A comedy of errors

November 11, 2015


I find beautiful, rare jewels fascinating – especially those with a fabled history. So, when I received a free pass to six New York museums from Chase Bank, I decided to visit the American Museum of Natural History (AMNH) on Saturday, September 19th to view the famous 563.34-carat Star of India sapphire.


I’m not familiar with the West side of Manhattan so I went on the web for subway info and found that the #1 local on the Seventh Avenue line would be the best way to get to 79th and Central Park West. Generally, I don’t believe in bad omens, but upon arriving at the station I found that the #1 was out -- #2 and #3 became locals. This was the first glitch. It escalated as the day went on.

 When I arrived at the museum I found I was approaching it from the rear. I wanted to walk in from the front because the building itself is very impressive. But each time I walked up a path in the lush, green grounds surrounding it, I could see I was going nowhere so I asked three different people, “How do I get to the front of this museum?” No one knew.

The front of the American Museum of Natural History

Finally I asked a young lady who rolled her eyes and looked skyward. “Well, you’ll just have to go out and start over. That’s 81st Street, so go there and walk towards Central Park." Eureka!

Remember, this was my first visit to AMNH. As I walked up to the stately entrance and through the massive front doors I was absolutely stunned. A mammoth dinosaur or, more precisely, a mother Barosaurus is displayed rearing up to protect her baby from an attacking Allosaurus. It’s an awesome sight.

At the entrance: A mother Barosaurus (dinosaur) rears up to protect her baby (lower right) from an attacking Allosaurus (far left)

I looked around and saw two lines with 50 or more people in each waiting for tickets to enter. After 20 minutes I was at the head of the line only to be told that the “Corporate” counter was across the floor. There was one person there. C’est la vie.

Moving on to the information desk I said, “How do I get to the Star of India?” A kindly lady showed me a map and traced a route through six exhibits. I felt as if I was embarking on a trek to South Dakota. As I turned to leave she warned, “You have to go down to the first floor. You came into the museum on the second floor.”

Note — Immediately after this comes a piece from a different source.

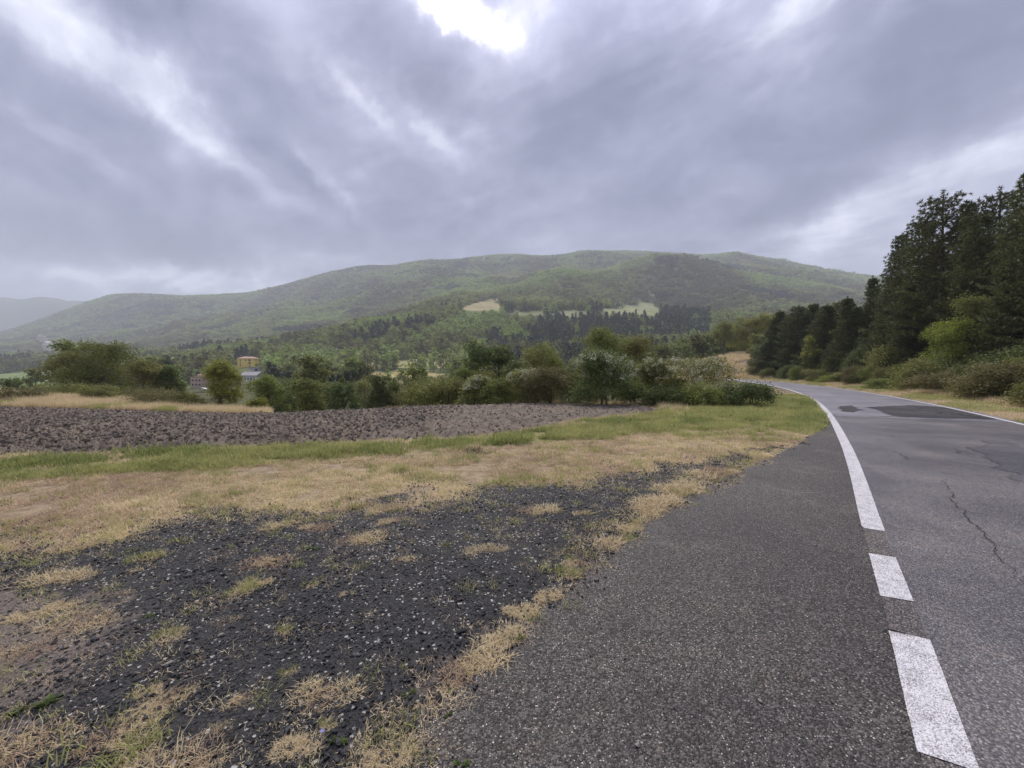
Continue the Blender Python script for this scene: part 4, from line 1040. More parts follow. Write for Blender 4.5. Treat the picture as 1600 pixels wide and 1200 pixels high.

I started out on this journey and, of course, got hopelessly lost in a sea of pitch-dark rooms and glassed-in exhibits. “Dear God, don’t let me walk into one of these and break my nose,” I prayed. In desperation I retraced my steps and found a lady who looked at my map and said, “Oh, this route is too complicated. This place is 27 buildings cobbled together. It’s a mishmash”. (I kid you not. This is exactly what she said.)

I finally found the Star of India. It’s a glorious beauty. A small sign near it had pertinent information so I pulled out a pad and pencil and started writing. Suddenly, I heard a voice behind me, “Why are you writing? What are you doing?” I replied, “I’m taking notes because I’m a blogger and I’m going to write about this gem.”

That sent the young lady into orbit. “A writer,” she shrieked “Oh wow, a blog – where, what, how.” I mumbled a few brief answers and eventually she moved away. “Thank heaven she’s gone,” I said to myself.

Not so fast. In a matter of minutes she was back with a group of six people and a museum guide who said, “Watch this. The Star of India reacts to light.” Then he turned on his mini flashlight. Lo and behold! The star moved. And with that she shouted, “The Blogger will really have something to write about now!”

No one had the slightest idea what she was talking about.

Epilogue: I would like to report that going out was a breeze. It wasn’t. I got lost repeatedly. When I finally got outside I felt like kissing the ground.